_Set problem:_ Take the lines of the data below from the very first through the line containing "structure('baseboard_left', MB().box((XL, YN, 0), (XL" and output them exactly, pictures excluded.

_Extracted material:_
..............................

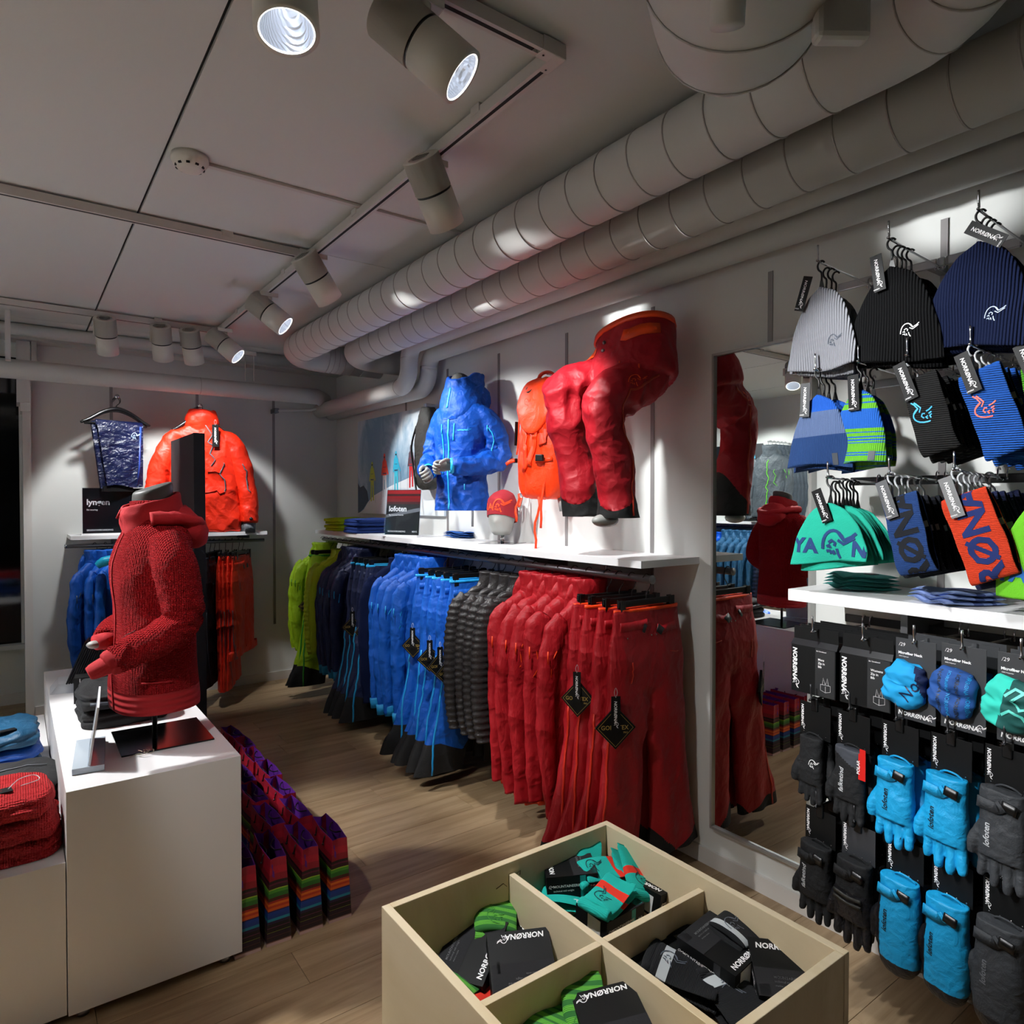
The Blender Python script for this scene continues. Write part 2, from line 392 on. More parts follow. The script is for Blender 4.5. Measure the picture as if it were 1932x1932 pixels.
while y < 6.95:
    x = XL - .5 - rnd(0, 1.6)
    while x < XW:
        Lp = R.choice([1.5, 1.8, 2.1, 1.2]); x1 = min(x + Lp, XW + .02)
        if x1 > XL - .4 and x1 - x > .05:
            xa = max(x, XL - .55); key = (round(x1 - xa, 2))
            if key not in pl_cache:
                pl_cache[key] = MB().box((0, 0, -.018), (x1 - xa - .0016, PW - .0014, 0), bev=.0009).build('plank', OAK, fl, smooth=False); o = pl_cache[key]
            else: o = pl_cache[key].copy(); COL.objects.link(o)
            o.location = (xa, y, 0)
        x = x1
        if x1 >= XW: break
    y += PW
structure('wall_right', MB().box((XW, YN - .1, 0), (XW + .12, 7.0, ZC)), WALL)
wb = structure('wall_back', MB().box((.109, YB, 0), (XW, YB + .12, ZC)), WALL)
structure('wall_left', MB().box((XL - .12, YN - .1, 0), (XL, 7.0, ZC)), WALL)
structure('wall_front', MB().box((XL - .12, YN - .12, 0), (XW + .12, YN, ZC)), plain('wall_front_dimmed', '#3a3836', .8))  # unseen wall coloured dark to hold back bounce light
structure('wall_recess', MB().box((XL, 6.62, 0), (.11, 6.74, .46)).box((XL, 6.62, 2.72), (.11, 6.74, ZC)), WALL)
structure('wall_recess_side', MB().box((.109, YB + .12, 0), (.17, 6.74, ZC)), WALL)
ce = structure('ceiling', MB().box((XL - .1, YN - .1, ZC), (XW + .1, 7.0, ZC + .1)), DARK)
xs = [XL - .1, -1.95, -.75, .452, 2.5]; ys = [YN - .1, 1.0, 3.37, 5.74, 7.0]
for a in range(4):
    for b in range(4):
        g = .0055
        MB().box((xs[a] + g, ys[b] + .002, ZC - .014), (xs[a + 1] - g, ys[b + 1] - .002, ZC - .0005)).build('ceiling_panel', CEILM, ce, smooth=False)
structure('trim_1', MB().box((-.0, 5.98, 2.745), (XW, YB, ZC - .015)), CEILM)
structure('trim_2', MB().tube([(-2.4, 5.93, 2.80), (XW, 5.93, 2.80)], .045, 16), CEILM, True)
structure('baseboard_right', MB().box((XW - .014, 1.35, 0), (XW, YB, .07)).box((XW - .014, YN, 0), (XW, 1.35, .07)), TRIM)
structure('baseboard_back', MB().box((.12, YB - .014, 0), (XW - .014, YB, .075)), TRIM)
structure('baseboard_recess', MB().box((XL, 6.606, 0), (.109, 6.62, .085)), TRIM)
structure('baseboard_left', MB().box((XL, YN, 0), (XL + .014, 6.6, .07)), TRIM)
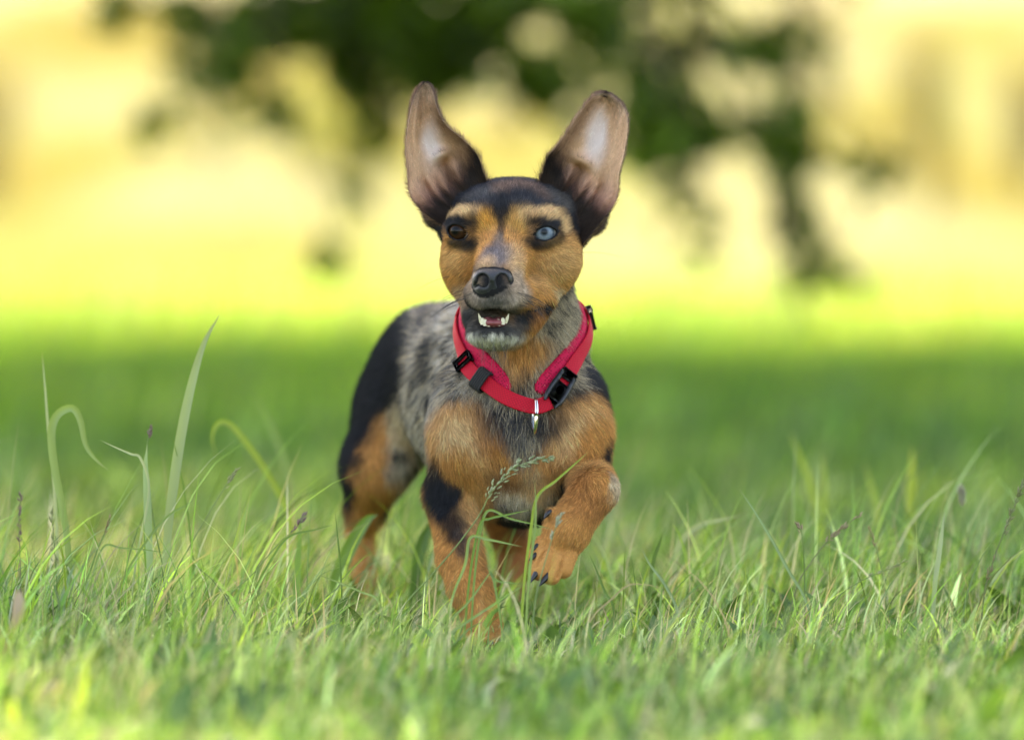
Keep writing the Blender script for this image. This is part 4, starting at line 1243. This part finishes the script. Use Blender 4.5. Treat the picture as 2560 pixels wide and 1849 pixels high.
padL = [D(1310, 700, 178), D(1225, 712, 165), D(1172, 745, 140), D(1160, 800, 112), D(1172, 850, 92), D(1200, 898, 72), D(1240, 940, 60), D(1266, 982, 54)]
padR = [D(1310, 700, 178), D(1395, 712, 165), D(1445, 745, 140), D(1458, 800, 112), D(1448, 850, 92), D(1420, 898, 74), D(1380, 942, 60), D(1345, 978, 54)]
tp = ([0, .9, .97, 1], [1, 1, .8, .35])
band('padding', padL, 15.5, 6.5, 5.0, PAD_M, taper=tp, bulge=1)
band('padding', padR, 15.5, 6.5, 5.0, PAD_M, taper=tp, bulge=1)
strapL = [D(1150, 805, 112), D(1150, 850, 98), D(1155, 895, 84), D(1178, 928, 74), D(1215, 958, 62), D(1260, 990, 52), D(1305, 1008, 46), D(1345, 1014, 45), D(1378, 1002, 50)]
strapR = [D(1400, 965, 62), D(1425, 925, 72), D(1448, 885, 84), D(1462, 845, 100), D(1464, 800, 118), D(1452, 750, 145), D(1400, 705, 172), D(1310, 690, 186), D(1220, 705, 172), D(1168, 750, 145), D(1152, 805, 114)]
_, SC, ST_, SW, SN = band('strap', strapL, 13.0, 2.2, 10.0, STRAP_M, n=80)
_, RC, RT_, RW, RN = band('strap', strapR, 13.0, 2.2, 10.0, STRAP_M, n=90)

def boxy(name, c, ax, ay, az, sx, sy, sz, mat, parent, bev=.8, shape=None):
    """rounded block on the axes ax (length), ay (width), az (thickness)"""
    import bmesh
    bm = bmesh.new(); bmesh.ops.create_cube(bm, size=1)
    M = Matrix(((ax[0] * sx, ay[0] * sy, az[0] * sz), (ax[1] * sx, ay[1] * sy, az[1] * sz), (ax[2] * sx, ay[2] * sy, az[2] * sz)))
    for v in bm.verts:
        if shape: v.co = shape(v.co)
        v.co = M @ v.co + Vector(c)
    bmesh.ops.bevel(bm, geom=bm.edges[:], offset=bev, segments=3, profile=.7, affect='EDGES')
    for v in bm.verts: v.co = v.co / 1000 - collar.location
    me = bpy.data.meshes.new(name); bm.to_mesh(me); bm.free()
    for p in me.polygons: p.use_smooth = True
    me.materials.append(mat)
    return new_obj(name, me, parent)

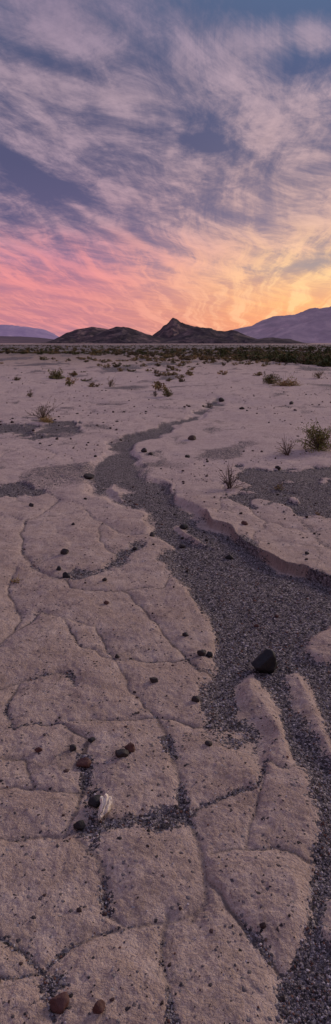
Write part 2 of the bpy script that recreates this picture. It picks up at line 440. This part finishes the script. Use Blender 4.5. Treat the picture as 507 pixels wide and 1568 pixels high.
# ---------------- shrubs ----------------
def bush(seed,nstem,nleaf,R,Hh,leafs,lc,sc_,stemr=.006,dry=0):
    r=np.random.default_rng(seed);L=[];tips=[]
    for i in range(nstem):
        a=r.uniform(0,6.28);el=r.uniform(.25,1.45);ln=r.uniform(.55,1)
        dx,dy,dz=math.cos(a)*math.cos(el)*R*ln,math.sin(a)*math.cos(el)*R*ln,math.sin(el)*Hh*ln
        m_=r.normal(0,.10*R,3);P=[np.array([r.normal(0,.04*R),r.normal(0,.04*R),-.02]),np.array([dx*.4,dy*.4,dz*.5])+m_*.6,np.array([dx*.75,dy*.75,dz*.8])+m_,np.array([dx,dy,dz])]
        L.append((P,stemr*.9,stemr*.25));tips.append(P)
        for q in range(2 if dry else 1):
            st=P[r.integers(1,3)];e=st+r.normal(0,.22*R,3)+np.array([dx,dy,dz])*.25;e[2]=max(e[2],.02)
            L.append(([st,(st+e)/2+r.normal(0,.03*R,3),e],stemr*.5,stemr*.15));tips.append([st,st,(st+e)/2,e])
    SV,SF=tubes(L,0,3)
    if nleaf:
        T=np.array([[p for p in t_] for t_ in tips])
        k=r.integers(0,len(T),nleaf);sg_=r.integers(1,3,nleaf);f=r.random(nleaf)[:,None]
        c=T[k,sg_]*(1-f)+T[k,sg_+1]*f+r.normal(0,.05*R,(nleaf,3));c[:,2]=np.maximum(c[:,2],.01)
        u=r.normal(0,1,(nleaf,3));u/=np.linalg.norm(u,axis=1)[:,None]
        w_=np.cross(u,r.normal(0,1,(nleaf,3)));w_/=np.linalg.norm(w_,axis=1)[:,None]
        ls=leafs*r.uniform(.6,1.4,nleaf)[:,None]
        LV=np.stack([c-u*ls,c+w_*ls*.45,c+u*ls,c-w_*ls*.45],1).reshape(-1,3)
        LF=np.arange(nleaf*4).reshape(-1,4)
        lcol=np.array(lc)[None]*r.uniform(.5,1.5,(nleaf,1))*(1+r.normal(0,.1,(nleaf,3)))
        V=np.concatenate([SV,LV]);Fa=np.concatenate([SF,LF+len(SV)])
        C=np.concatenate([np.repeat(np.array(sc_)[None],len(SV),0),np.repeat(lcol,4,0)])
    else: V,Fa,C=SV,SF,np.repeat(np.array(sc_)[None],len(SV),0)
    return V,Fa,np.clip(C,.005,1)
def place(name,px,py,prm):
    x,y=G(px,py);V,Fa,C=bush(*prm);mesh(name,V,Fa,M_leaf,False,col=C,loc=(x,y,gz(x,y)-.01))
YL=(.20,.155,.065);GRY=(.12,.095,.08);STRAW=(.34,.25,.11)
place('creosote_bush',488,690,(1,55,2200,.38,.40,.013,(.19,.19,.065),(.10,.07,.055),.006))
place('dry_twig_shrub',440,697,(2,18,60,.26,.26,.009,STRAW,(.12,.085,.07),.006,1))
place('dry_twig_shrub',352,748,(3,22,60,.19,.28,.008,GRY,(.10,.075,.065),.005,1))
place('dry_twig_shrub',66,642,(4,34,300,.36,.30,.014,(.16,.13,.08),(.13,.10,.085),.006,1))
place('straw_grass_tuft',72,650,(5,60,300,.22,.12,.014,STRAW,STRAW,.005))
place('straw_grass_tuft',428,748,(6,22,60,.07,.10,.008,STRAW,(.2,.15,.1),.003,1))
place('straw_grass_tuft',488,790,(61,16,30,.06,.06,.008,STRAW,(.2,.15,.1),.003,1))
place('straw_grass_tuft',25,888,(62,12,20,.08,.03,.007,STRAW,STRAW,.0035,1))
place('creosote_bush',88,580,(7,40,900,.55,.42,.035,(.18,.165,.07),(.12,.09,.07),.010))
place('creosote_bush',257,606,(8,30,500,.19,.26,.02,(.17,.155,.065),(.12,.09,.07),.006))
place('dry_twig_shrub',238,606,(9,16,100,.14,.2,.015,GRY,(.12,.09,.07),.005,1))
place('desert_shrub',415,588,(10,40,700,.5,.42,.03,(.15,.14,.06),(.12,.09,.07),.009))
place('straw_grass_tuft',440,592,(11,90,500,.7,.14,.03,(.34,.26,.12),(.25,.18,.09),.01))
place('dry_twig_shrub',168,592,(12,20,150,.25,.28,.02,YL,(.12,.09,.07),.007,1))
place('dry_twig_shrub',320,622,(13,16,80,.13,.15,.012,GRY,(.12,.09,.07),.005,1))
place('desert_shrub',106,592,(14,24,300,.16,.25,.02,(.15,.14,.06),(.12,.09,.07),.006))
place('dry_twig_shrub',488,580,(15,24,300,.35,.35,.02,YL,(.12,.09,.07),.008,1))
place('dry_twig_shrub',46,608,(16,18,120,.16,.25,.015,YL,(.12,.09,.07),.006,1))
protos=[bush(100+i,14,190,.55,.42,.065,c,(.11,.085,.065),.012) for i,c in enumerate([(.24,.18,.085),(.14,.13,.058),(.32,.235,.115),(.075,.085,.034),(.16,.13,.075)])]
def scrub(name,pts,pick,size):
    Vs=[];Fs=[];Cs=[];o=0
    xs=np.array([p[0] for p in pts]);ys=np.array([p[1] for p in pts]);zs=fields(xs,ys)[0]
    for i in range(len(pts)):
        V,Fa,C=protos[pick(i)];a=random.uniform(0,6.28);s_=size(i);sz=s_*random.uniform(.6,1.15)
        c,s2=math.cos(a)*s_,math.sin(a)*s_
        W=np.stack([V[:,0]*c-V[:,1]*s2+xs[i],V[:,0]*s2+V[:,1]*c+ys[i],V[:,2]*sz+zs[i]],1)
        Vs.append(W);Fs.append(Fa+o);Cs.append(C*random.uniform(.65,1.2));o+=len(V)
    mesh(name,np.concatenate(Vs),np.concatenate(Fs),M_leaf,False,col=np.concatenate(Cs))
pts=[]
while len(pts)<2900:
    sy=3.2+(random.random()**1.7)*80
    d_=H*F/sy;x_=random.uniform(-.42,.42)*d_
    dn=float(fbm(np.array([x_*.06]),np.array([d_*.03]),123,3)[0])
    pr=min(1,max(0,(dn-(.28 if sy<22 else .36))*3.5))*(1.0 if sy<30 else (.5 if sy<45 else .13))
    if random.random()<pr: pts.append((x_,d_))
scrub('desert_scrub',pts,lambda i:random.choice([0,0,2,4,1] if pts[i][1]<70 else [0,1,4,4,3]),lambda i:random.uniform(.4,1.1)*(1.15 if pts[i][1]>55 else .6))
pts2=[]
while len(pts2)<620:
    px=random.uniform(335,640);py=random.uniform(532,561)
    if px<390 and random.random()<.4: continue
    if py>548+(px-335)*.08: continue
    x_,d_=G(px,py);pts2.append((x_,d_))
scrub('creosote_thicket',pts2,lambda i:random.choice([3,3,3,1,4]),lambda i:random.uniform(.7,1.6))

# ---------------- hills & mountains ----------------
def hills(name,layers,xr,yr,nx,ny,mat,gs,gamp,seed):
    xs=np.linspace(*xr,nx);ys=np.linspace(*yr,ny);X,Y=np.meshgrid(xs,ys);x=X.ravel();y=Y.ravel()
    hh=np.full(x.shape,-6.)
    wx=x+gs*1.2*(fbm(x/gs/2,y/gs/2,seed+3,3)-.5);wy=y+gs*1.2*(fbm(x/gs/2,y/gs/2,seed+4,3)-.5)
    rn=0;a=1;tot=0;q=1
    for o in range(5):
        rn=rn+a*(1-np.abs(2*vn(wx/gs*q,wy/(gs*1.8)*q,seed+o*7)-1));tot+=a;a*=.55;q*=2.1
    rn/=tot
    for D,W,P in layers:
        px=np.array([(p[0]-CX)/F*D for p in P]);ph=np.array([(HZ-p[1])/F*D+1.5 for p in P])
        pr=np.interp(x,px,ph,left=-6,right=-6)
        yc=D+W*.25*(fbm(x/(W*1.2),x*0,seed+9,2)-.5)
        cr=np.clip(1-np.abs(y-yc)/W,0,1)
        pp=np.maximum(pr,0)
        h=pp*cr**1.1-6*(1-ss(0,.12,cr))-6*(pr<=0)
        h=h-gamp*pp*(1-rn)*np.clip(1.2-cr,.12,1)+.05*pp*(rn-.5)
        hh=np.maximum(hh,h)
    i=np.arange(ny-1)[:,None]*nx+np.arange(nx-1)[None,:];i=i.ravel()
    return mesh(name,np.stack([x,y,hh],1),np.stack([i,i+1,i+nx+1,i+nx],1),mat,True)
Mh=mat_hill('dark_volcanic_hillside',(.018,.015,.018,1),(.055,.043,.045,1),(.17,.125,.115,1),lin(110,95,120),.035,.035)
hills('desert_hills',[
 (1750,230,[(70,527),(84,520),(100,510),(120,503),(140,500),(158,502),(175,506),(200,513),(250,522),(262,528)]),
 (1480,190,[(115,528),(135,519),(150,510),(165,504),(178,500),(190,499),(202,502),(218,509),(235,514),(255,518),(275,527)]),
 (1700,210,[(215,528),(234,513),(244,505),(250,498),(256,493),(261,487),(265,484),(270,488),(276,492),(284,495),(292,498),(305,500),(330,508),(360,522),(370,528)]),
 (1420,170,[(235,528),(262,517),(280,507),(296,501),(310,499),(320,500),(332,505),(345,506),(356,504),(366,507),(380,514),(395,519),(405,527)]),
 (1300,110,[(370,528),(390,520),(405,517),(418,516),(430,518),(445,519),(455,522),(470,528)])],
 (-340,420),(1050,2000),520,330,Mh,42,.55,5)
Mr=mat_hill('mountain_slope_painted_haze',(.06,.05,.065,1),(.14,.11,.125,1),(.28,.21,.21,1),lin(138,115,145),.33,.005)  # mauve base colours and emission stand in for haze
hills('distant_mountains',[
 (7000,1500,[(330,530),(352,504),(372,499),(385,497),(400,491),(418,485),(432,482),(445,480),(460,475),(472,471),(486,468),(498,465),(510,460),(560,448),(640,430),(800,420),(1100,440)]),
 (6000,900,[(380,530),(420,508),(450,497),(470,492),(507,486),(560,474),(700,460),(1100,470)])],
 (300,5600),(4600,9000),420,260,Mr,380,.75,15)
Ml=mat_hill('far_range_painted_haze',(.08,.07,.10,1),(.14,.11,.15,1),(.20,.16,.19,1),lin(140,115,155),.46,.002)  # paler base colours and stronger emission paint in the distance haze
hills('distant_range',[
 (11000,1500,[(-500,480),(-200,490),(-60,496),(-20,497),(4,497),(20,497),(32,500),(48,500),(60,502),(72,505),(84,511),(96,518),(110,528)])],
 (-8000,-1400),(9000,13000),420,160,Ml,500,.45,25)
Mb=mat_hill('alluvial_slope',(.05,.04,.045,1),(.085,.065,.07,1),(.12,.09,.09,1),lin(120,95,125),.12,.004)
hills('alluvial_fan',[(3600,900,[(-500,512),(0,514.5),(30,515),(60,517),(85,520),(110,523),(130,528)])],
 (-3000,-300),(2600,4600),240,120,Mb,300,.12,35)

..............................

_Result for this exercise:_
The Blender Python script for this scene continues. Write part 2, from line 392 on. More parts follow. The script is for Blender 4.5. Measure the picture as if it were 1932x1932 pixels.
while y < 6.95:
    x = XL - .5 - rnd(0, 1.6)
    while x < XW:
        Lp = R.choice([1.5, 1.8, 2.1, 1.2]); x1 = min(x + Lp, XW + .02)
        if x1 > XL - .4 and x1 - x > .05:
            xa = max(x, XL - .55); key = (round(x1 - xa, 2))
            if key not in pl_cache:
                pl_cache[key] = MB().box((0, 0, -.018), (x1 - xa - .0016, PW - .0014, 0), bev=.0009).build('plank', OAK, fl, smooth=False); o = pl_cache[key]
            else: o = pl_cache[key].copy(); COL.objects.link(o)
            o.location = (xa, y, 0)
        x = x1
        if x1 >= XW: break
    y += PW
structure('wall_right', MB().box((XW, YN - .1, 0), (XW + .12, 7.0, ZC)), WALL)
wb = structure('wall_back', MB().box((.109, YB, 0), (XW, YB + .12, ZC)), WALL)
structure('wall_left', MB().box((XL - .12, YN - .1, 0), (XL, 7.0, ZC)), WALL)
structure('wall_front', MB().box((XL - .12, YN - .12, 0), (XW + .12, YN, ZC)), plain('wall_front_dimmed', '#3a3836', .8))  # unseen wall coloured dark to hold back bounce light
structure('wall_recess', MB().box((XL, 6.62, 0), (.11, 6.74, .46)).box((XL, 6.62, 2.72), (.11, 6.74, ZC)), WALL)
structure('wall_recess_side', MB().box((.109, YB + .12, 0), (.17, 6.74, ZC)), WALL)
ce = structure('ceiling', MB().box((XL - .1, YN - .1, ZC), (XW + .1, 7.0, ZC + .1)), DARK)
xs = [XL - .1, -1.95, -.75, .452, 2.5]; ys = [YN - .1, 1.0, 3.37, 5.74, 7.0]
for a in range(4):
    for b in range(4):
        g = .0055
        MB().box((xs[a] + g, ys[b] + .002, ZC - .014), (xs[a + 1] - g, ys[b + 1] - .002, ZC - .0005)).build('ceiling_panel', CEILM, ce, smooth=False)
structure('trim_1', MB().box((-.0, 5.98, 2.745), (XW, YB, ZC - .015)), CEILM)
structure('trim_2', MB().tube([(-2.4, 5.93, 2.80), (XW, 5.93, 2.80)], .045, 16), CEILM, True)
structure('baseboard_right', MB().box((XW - .014, 1.35, 0), (XW, YB, .07)).box((XW - .014, YN, 0), (XW, 1.35, .07)), TRIM)
structure('baseboard_back', MB().box((.12, YB - .014, 0), (XW - .014, YB, .075)), TRIM)
structure('baseboard_recess', MB().box((XL, 6.606, 0), (.109, 6.62, .085)), TRIM)
structure('baseboard_left', MB().box((XL, YN, 0), (XL + .014, 6.6, .07)), TRIM)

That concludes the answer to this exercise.